American democracy is a myth, and when we proselytize our form of government to other countries like Iraq, we arrive on their sandy shores like a headless horesman, more macabre warning than helping hand.

We have more election influence through our dollars - at best, this is a meritocracy

Let’s look at the year 2000, it’s November and there’s a presidential election brewing.  Al Gore has just won the popular vote by over 427,000 votes, but the Supreme Court (aka a group of mysterious unelected individuals who are accountable to no one and are appointed for life) elects Bush.  This is a democracy, after all.

Cue 8 years of gross executive mismanagement, a staged Pearl Harbor, a mistaken war, and financial collapse for the vast majority of consumer-citizens.

In an interview published yesterday morning, Supreme Court Justice Stephen Breyer said, “I think Bush v.
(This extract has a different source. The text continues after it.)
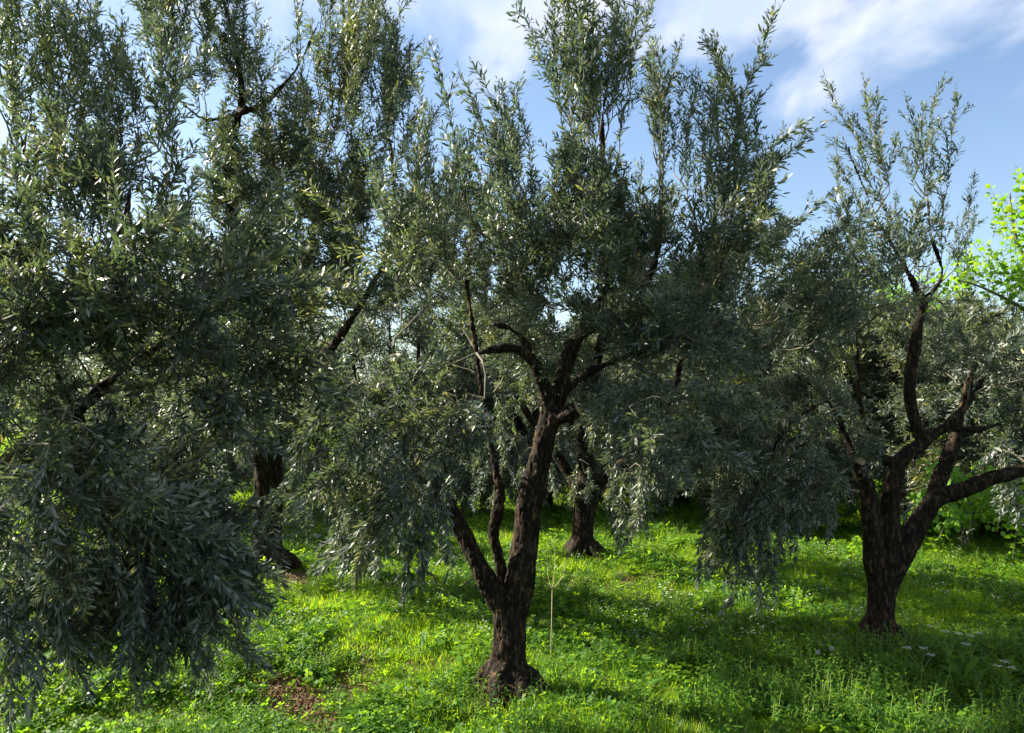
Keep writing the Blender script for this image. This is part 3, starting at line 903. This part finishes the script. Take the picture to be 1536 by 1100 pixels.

Gore was wrong.”  Breyer’s dissenting opinion here is more disappointment than anything – when reasonable minds differ, shouldn’t we defer to the popular vote?  Why did they do the reverse of the popular vote by electing Bush?

Wikipedia suggests that “Democracy is a form of government in which all people have an equal say in the decisions that affect their lives.”  Words to not miss here include “equal,” which will be an issue here in a moment.

The Electoral College

The electoral college neither serves its original function, nor serves any added function today.  It simply gives more of a voting share to residents of smaller states.  Individuals from Wyoming have more vote than I do under the electoral college.  This isn’t a democracy, then.  The electoral college should be repealed immediately, in favor of straight, pure Democracy.  Pure Democracy may not be perfect, but it’s better than the electoral college.  And I’d rather face the problems associated with too much liberty than too little.

Our Presidential Primary System is Broken

Voters in Iowa and New Hampshire have decided the primary election after election, and none of the voters in any of the 3 west coast states I’ve lived in have had any say.  We could easily fix this by having an internet-based national primary day, where we do it all at once, online.  HTTPS, baby, it’s a powerful thing.

But no, instead, we choose to cling to the system that’s powered us for hundreds of years, looks every day of its age, and is absolutely powerless to fight the exponentially more powerful enemies of the state which exist today.

Additionally, Justice Breyer said that “If there’s too much cynicism, then the Constitution won’t work, it can’t.”

Too bad for the constitution.  I control my cynicism about as much as I control rigged presidential elections.

“The most remarkable thing about Bush v. Gore was that people disagreed, but they followed it.  No sticks and stones, no riots.  I think that’s good.  Turn on the TV, you can see what happens in other countries where people decide their problems through sticks, stones, riots and guns,” added Justice Breyer in the interview yesterday.

I’m dedicating my participation in today’s SF protest to Justice Breyer, who thinks that protesting means nothing.  Quite the contrary, Mr. Breyer.

My vote means nothing, so I protest instead.